Ответ даст читатель. И конечно – время. Стоит, однако, иметь в виду, что Лесков вынашивал этот замысел не один год и провел его через цепь вполне завершенных редакций, настолько к тому же разных, что некоторые из них могут читаться как самостоятельные произведения (первое упоминание о замысле относится к 1888 г., один из промежуточных вариантов – к 1891; окончательный текст появился, видимо, чуть позже). Эта настойчивость в работе – не такая уж, кстати, частая у Лескова – симптоматична. И прежде всего бросается в глаза, что почти все те реальные лица (выведенные в основном под вымышленными именами), кого Лесков рисует в рассказе с неизбывной иронией, называя «людьми крутой патриотической складки», двумя десятилетиями ранее составляли круг его непосредственного общения – отнюдь не тесный приятельский кружок, но сообщество единомышленников, связанных сотрудничеством в одних и тех же – консервативных – изданиях и тяготевших к платформе М. Н. Каткова, признанного «столпа» правой печати. Альянс, правда, был недолгим. В начале 1870-х гг. писатель всерьез разделял их взгляды, но уже к концу десятилетия бесповоротно им изменил.
Политические убеждения Лескова прошли извилистый путь – прихотливый, казавшийся многим путаным, но и выстраданный, и по-своему логичный. Разрыв с охранителями стал в его эволюции поворотной точкой: отныне суждения Лескова не то чтобы тронуты общественным скептицизмом, хотя часто складывается такое впечатление, но пронизаны глубоким неприятием партийной борьбы. Вне ее порочного круга найти ответы на сущностные вопросы – вот, пожалуй, скрытая пружина поздней публицистики писателя. Потому, возможно, он столь настойчиво возвращался к своему замыслу, потому испытывал недовольство, вновь и вновь перерабатывая текст, что ощущал потребность в убедительной дискредитации любой политической доктрины – не только лево-радикальной (на полемику с нигилизмом Лесков положил едва ли не всю жизнь, расплатившись за это своей репутацией), но и консервативной, некогда для него притягательной.
И хотя в рассказе затронуты события конца 1880-х гг, предметом авторской иронии оказались те самые панславистские упования, которые Лесков еще в 1870-е гг. наблюдал с близкого расстояния, завязав контакты с московскими славянофилами и прежде всего – с их лидером Иваном Аксаковым. Как писатель ни дорожил этими связями, но и в те годы панславизм казался ему ребяческой иллюзией, а десятилетием спустя, когда похмельем мучились многие из недавних защитников братьев-славян, разоблачить эту кампанию было особенно соблазнительно. Правда – и рискованно. В эпоху Александра III «люди крутой патриотической складки» все больше входили в силу, и неудивительно, что писателю так и не удалось довести рассказ до печатного станка.

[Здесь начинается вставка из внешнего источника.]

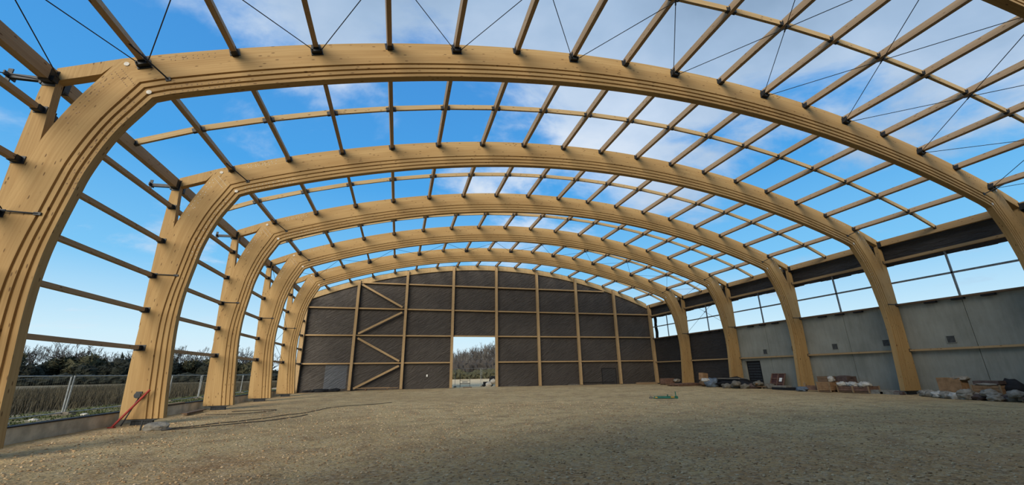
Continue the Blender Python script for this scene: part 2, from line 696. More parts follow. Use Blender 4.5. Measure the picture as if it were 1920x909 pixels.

Такова к тому же природа таланта Лескова, что критика идей обычно превращалась под его пером в карикатуру на их носителей, придавая самой масштабной полемике оттенок личной вражды, тем труднее маскируемой, что Лесков редко мог без раздражения вспомнить своих давних единомышленников. И все же – маскируемой.
«Неоцененные услуги» – коварный памфлет. Четко пропечатанная поначалу картина с резко очерченными деталями и конкретными реалиями убеждает как будто, что перед нами правдивая история, бесхитростно изложенная непритязательным бытописателем, каким Лесков любил представать, подбирая скромные подзаголовки своим произведениям. «Отрывки из воспоминаний», излюбленное авторское определение жанра, – не более как ловушка для доверчивого читателя: исподволь Лесков менял манеру письма, решительно смещал акценты и даже искажал реальные события, замутняя при этом картину загадочными несообразностями, подергивая полуромантической дымкой или смело шаржируя, нарушая пропорции и попирая масштабы. Не случайно в рассказе цитируется – и явно, и скрыто – М. Е. Салтыков-Щедрин. Лесков многому у него научился, взрастив, однако, гротескные приемы на совсем иной, не щедринской, почве. Идеализация и буффонада, лирическая стихия и комический алогизм всегда органично уживались у Лескова, а в публикуемом рассказе сплелись столь тесно, что границы не ощущаются – и мы лишь с удивлением уже постфактум замечаем, что орловские предания, неизменно связанные для Лескова с незыблемыми этическими ценностями, внезапно травестируются петербургским высшим светом, вызывавшим у писателя глубокий скепсис.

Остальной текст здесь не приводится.